My travel journals are my favorite souvenirs, but I find them hard to revisit. The pages upon pages of my loopy cursive are daunting. It’s easier to reenter my old travel tales through a picture I drew, a recipe I noted, a list I scrawled or a quote I jotted. Once I reread just a tidbit, I am drawn in again. I’ve found these snippets, these shorter entries, intrigue me most.

And so, I’ve culled my travel journals, both on paper and online, for quick and easy writing prompts any traveler can use to kick start or revive their very own travel tales.

  1. Sooner later, every traveler will curse their packing job. What is the single best thing you packed? What did you shove in your bag but never use?
  1. Travel brings our stereotypes into focus. What did you think you were going to find before you arrived and what did you actually discover?
  1. Travel awakens curiosity. Now that you’re someplace new, what are you curious about? Even if you don’t know the answers, the questions themselves are interesting.
  1. When I’m in another land, locals can easily pick me out as a foreigner. What makes you stick out? Is it your skin? Your clothes? Your shoes? Your bag? Your hair?
  1. At home, I’d never boast about successfully withdrawing money from a cash machine, but somehow, completing the simplest of tasks in a foreign land makes me burst with pride. What have you done on the road that makes you feel proud?
  1. Graffiti is everywhere. What does the local graffiti look like? What does it say? In Uruguay, I caught these words spray painted on a wall: Tus ojos me miraron, tu boca sonrio, y quede enamorado de ti. Translation: Your eyes looked at me, your mouth smiled, and I stayed in love with you. Three blocks later, I spied these words painted on another building: Bush Terrorista. No translation needed.
    7. Some nights, travel wears me out and I sleep soundly. Other nights I flip and flop, my ears tuned to every new sound. Make a list. What do you hear in the middle of the night? Dogs yelping? Roosters crowing? Trucks revving? Bottles breaking?
  1. I love shopping, but I rarely buy souvenirs. Usually I’m traveling on a budget, which means I’m protective of my cash. Or maybe I’m worried about suitcase space. What have you seen for sale that you would love the buy but refuse to purchase? Why won’t you let yourself indulge?
  1. What songs have you heard playing in the background? In a Santiago taxi, my driver was listening to Michael Jackson’s Beat It. In a Pamplona grocery store, I heard Prince belt out, “You sexy mother fucker.” Walking through one of Bangkok’s red light districts, I heard Britney Spears singing, “Oops, I did it again.” How could I not write these things down?
  1. At the back of my Guatemala journal, I jotted a quote from the mouth of my travel buddy: “My biggest fear in coming down here was that I was going to take a picture of a kid and someone was going to kill me. Now I’m just scared of mosquitoes.” I’ve yet to take a trip on which nothing scared me. Something is always intimidating. What scared you before you left home? Have those fears been realized? Have you developed new fears now that you’re actually on the road?

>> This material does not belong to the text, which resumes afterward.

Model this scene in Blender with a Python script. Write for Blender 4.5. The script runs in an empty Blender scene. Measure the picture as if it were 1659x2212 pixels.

  1. In addition to that bizarre mosquito quote from the mouth of my friend, that’s not the only time I’ve written random quotes in my journal. I often scrawl down the words of fellow travelers, hotel clerks and tour guides with no other explanation. For example, in Buenos Aires I caught my husband saying this: “This city exudes sex.”
  1. I notice acts of faith in other cultures. I notice a Buddha pendant hanging around a woman’s neck, a Virgin Mary statue stuck to the dashboard of a bus, a spirit house in a Phnom Phen Internet café, a black and white framed portrait behind the front desk of a Saigon hotel with sticks of incense smoking away. What religious acts, big or small, do you notice on the road?
  1. Have you purposefully ditched anything along the away? At the end of one trip, I left all my t-shirts in a folded pile at the foot of my hotel bed. I only took one home — the one I was wearing. Why did you leave behind the things you ditched.